Goal: Retype all material exactly. Pictures stay out of the copy.

Data shown:
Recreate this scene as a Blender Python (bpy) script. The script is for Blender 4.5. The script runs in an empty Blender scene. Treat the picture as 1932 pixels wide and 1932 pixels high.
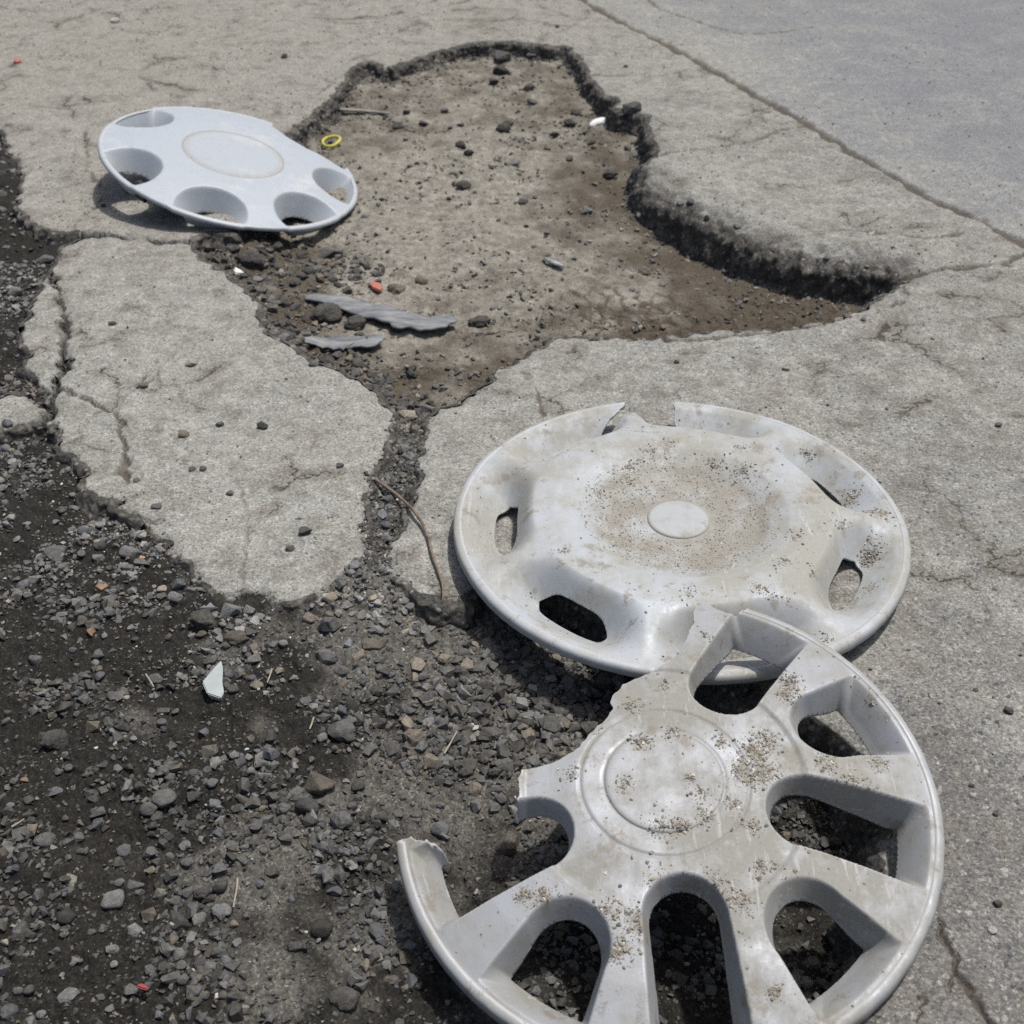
import bpy, bmesh, math, random
import numpy as np
from mathutils import Vector, Matrix

random.seed(11)
RS = np.random.RandomState(11)
scene = bpy.context.scene
COL = scene.collection

# ------------------------------------------------------------------ camera
PITCH = math.radians(36.0)
CAM_H = 0.64
FPX = 2300.0
W2 = 966.0
cam_d = bpy.data.cameras.new('camera')
cam_d.sensor_width = 36.0
cam_d.lens = 36.0 * FPX / 1932.0
cam_d.clip_start = 0.02
cam_d.clip_end = 2000.0
cam_d.dof.use_dof = True
cam_d.dof.focus_distance = 0.90
cam_d.dof.aperture_fstop = 15.0
cam = bpy.data.objects.new('camera', cam_d)
COL.objects.link(cam)
cam.location = (0, 0, CAM_H)
cam.rotation_euler = (math.pi / 2 - PITCH, 0, 0)
scene.camera = cam

# ------------------------------------------------------------------ world, sun, exposure
SUN_DIR = Vector((0.25, 0.14, 0.955)).normalized()
world = bpy.data.worlds.new('World')
scene.world = world
world.use_nodes = True
wn = world.node_tree.nodes
bg = wn.get('Background') or wn.new('ShaderNodeBackground')
sky = wn.new('ShaderNodeTexSky')
sky.sky_type = 'NISHITA'
sky.sun_disc = False
sky.sun_elevation = math.asin(SUN_DIR.z)
sky.sun_rotation = math.atan2(SUN_DIR.x, SUN_DIR.y)
sky.dust_density = 5.0
sky.ozone_density = 0.6
world.node_tree.links.new(sky.outputs[0], bg.inputs[0])
bg.inputs[1].default_value = 0.098
sun_d = bpy.data.lights.new('sun', 'SUN')
sun_d.energy = 3.3
sun_d.angle = math.radians(2.2)
sun_d.color = (1.0, 0.975, 0.925)
sun = bpy.data.objects.new('sun', sun_d)
COL.objects.link(sun)
sun.rotation_euler = SUN_DIR.to_track_quat('Z', 'Y').to_euler()
sun.location = SUN_DIR * 10
scene.view_settings.view_transform = 'Standard'
scene.view_settings.look = 'None'
scene.view_settings.exposure = 0.0
scene.view_settings.gamma = 1.0
scene.view_settings.use_curve_mapping = False
scene.cycles.use_denoising = False

# ------------------------------------------------------------------ helpers: projection
cP, sP = math.cos(PITCH), math.sin(PITCH)
CAMV = np.array([0.0, 0.0, CAM_H])

def ray(px, py):
    a = (px - W2) / FPX
    b = (W2 - py) / FPX
    return np.array([a, cP + b * sP, -sP + b * cP])

def at(px, py, z=0.0):
    d = ray(px, py)
    return CAMV + d * ((z - CAM_H) / d[2])

def gpoly(pts, z=0.0):
    return [tuple(at(p[0], p[1], z)[:2]) for p in pts]

# ------------------------------------------------------------------ helpers: noise
_P = RS.permutation(256)
_P = np.concatenate([_P, _P, _P])
_A = RS.rand(256) * 2 * math.pi
_GX, _GY = np.cos(_A).astype(np.float32), np.sin(_A).astype(np.float32)
_R1, _R2, _R3 = RS.rand(256), RS.rand(256), RS.rand(256)

def gnoise(x, y, seed=0):
    x = np.asarray(x, np.float32) + np.float32(seed * 17.31)
    y = np.asarray(y, np.float32) + np.float32(seed * 9.77)
    xi = np.floor(x).astype(np.int32)
    yi = np.floor(y).astype(np.int32)
    fx, fy = x - xi, y - yi
    xi &= 255
    yi &= 255
    u = fx * fx * fx * (fx * (fx * 6 - 15) + 10)
    v = fy * fy * fy * (fy * (fy * 6 - 15) + 10)
    def g(ix, iy, dx, dy):
        h = _P[_P[ix & 255] + (iy & 255)]
        return _GX[h] * dx + _GY[h] * dy
    a = g(xi, yi, fx, fy)
    b = g(xi + 1, yi, fx - 1, fy)
    c = g(xi, yi + 1, fx, fy - 1)
    d = g(xi + 1, yi + 1, fx - 1, fy - 1)
    return (a + (b - a) * u + ((c + (d - c) * u) - (a + (b - a) * u)) * v) * 1.5

def fbm(x, y, f, octv=3, seed=0, gain=0.5):
    s, a = 0, 1.0
    for o in range(octv):
        s = s + a * gnoise(x * f, y * f, seed + o * 3)
        f *= 2.03
        a *= gain
    return s

def voro(x, y, f, seed=0):
    x = x * f + seed * 3.7
    y = y * f + seed * 5.3
    xi, yi = np.floor(x).astype(np.int32), np.floor(y).astype(np.int32)
    f1 = np.full(x.shape, 9.0)
    f2 = np.full(x.shape, 9.0)
    idr = np.zeros(x.shape)
    for dx in (-1, 0, 1):
        for dy in (-1, 0, 1):
            cx, cy = xi + dx, yi + dy
            h = _P[_P[cx & 255] + (cy & 255)]
            d = np.hypot(cx + _R1[h] - x, cy + _R2[h] - y)
            m = d < f1
            f2 = np.where(m, f1, np.minimum(f2, d))
            idr = np.where(m, _R3[h], idr)
            f1 = np.where(m, d, f1)
    return f1, f2, idr

def sstep(a, b, x):
    t = np.clip((x - a) / (b - a), 0, 1)
    return t * t * (3 - 2 * t)

def seg_dist(x, y, pts, closed=False):
    best = np.full(x.shape, 1e9, np.float32)
    n = len(pts)
    for i in range(n if closed else n - 1):
        ax, ay = pts[i]
        bx, by = pts[(i + 1) % n]
        dx, dy = bx - ax, by - ay
        L = dx * dx + dy * dy + 1e-12
        t = np.clip(((x - ax) * dx + (y - ay) * dy) / L, 0, 1)
        ex, ey = x - ax - t * dx, y - ay - t * dy
        np.minimum(best, ex * ex + ey * ey, out=best)
    return np.sqrt(best)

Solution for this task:
Recreate this scene as a Blender Python (bpy) script. The script is for Blender 4.5. The script runs in an empty Blender scene. Treat the picture as 1932 pixels wide and 1932 pixels high.
import bpy, bmesh, math, random
import numpy as np
from mathutils import Vector, Matrix

random.seed(11)
RS = np.random.RandomState(11)
scene = bpy.context.scene
COL = scene.collection

# ------------------------------------------------------------------ camera
PITCH = math.radians(36.0)
CAM_H = 0.64
FPX = 2300.0
W2 = 966.0
cam_d = bpy.data.cameras.new('camera')
cam_d.sensor_width = 36.0
cam_d.lens = 36.0 * FPX / 1932.0
cam_d.clip_start = 0.02
cam_d.clip_end = 2000.0
cam_d.dof.use_dof = True
cam_d.dof.focus_distance = 0.90
cam_d.dof.aperture_fstop = 15.0
cam = bpy.data.objects.new('camera', cam_d)
COL.objects.link(cam)
cam.location = (0, 0, CAM_H)
cam.rotation_euler = (math.pi / 2 - PITCH, 0, 0)
scene.camera = cam

# ------------------------------------------------------------------ world, sun, exposure
SUN_DIR = Vector((0.25, 0.14, 0.955)).normalized()
world = bpy.data.worlds.new('World')
scene.world = world
world.use_nodes = True
wn = world.node_tree.nodes
bg = wn.get('Background') or wn.new('ShaderNodeBackground')
sky = wn.new('ShaderNodeTexSky')
sky.sky_type = 'NISHITA'
sky.sun_disc = False
sky.sun_elevation = math.asin(SUN_DIR.z)
sky.sun_rotation = math.atan2(SUN_DIR.x, SUN_DIR.y)
sky.dust_density = 5.0
sky.ozone_density = 0.6
world.node_tree.links.new(sky.outputs[0], bg.inputs[0])
bg.inputs[1].default_value = 0.098
sun_d = bpy.data.lights.new('sun', 'SUN')
sun_d.energy = 3.3
sun_d.angle = math.radians(2.2)
sun_d.color = (1.0, 0.975, 0.925)
sun = bpy.data.objects.new('sun', sun_d)
COL.objects.link(sun)
sun.rotation_euler = SUN_DIR.to_track_quat('Z', 'Y').to_euler()
sun.location = SUN_DIR * 10
scene.view_settings.view_transform = 'Standard'
scene.view_settings.look = 'None'
scene.view_settings.exposure = 0.0
scene.view_settings.gamma = 1.0
scene.view_settings.use_curve_mapping = False
scene.cycles.use_denoising = False

# ------------------------------------------------------------------ helpers: projection
cP, sP = math.cos(PITCH), math.sin(PITCH)
CAMV = np.array([0.0, 0.0, CAM_H])

def ray(px, py):
    a = (px - W2) / FPX
    b = (W2 - py) / FPX
    return np.array([a, cP + b * sP, -sP + b * cP])

def at(px, py, z=0.0):
    d = ray(px, py)
    return CAMV + d * ((z - CAM_H) / d[2])

def gpoly(pts, z=0.0):
    return [tuple(at(p[0], p[1], z)[:2]) for p in pts]

# ------------------------------------------------------------------ helpers: noise
_P = RS.permutation(256)
_P = np.concatenate([_P, _P, _P])
_A = RS.rand(256) * 2 * math.pi
_GX, _GY = np.cos(_A).astype(np.float32), np.sin(_A).astype(np.float32)
_R1, _R2, _R3 = RS.rand(256), RS.rand(256), RS.rand(256)

def gnoise(x, y, seed=0):
    x = np.asarray(x, np.float32) + np.float32(seed * 17.31)
    y = np.asarray(y, np.float32) + np.float32(seed * 9.77)
    xi = np.floor(x).astype(np.int32)
    yi = np.floor(y).astype(np.int32)
    fx, fy = x - xi, y - yi
    xi &= 255
    yi &= 255
    u = fx * fx * fx * (fx * (fx * 6 - 15) + 10)
    v = fy * fy * fy * (fy * (fy * 6 - 15) + 10)
    def g(ix, iy, dx, dy):
        h = _P[_P[ix & 255] + (iy & 255)]
        return _GX[h] * dx + _GY[h] * dy
    a = g(xi, yi, fx, fy)
    b = g(xi + 1, yi, fx - 1, fy)
    c = g(xi, yi + 1, fx, fy - 1)
    d = g(xi + 1, yi + 1, fx - 1, fy - 1)
    return (a + (b - a) * u + ((c + (d - c) * u) - (a + (b - a) * u)) * v) * 1.5

def fbm(x, y, f, octv=3, seed=0, gain=0.5):
    s, a = 0, 1.0
    for o in range(octv):
        s = s + a * gnoise(x * f, y * f, seed + o * 3)
        f *= 2.03
        a *= gain
    return s

def voro(x, y, f, seed=0):
    x = x * f + seed * 3.7
    y = y * f + seed * 5.3
    xi, yi = np.floor(x).astype(np.int32), np.floor(y).astype(np.int32)
    f1 = np.full(x.shape, 9.0)
    f2 = np.full(x.shape, 9.0)
    idr = np.zeros(x.shape)
    for dx in (-1, 0, 1):
        for dy in (-1, 0, 1):
            cx, cy = xi + dx, yi + dy
            h = _P[_P[cx & 255] + (cy & 255)]
            d = np.hypot(cx + _R1[h] - x, cy + _R2[h] - y)
            m = d < f1
            f2 = np.where(m, f1, np.minimum(f2, d))
            idr = np.where(m, _R3[h], idr)
            f1 = np.where(m, d, f1)
    return f1, f2, idr

def sstep(a, b, x):
    t = np.clip((x - a) / (b - a), 0, 1)
    return t * t * (3 - 2 * t)

def seg_dist(x, y, pts, closed=False):
    best = np.full(x.shape, 1e9, np.float32)
    n = len(pts)
    for i in range(n if closed else n - 1):
        ax, ay = pts[i]
        bx, by = pts[(i + 1) % n]
        dx, dy = bx - ax, by - ay
        L = dx * dx + dy * dy + 1e-12
        t = np.clip(((x - ax) * dx + (y - ay) * dy) / L, 0, 1)
        ex, ey = x - ax - t * dx, y - ay - t * dy
        np.minimum(best, ex * ex + ey * ey, out=best)
    return np.sqrt(best)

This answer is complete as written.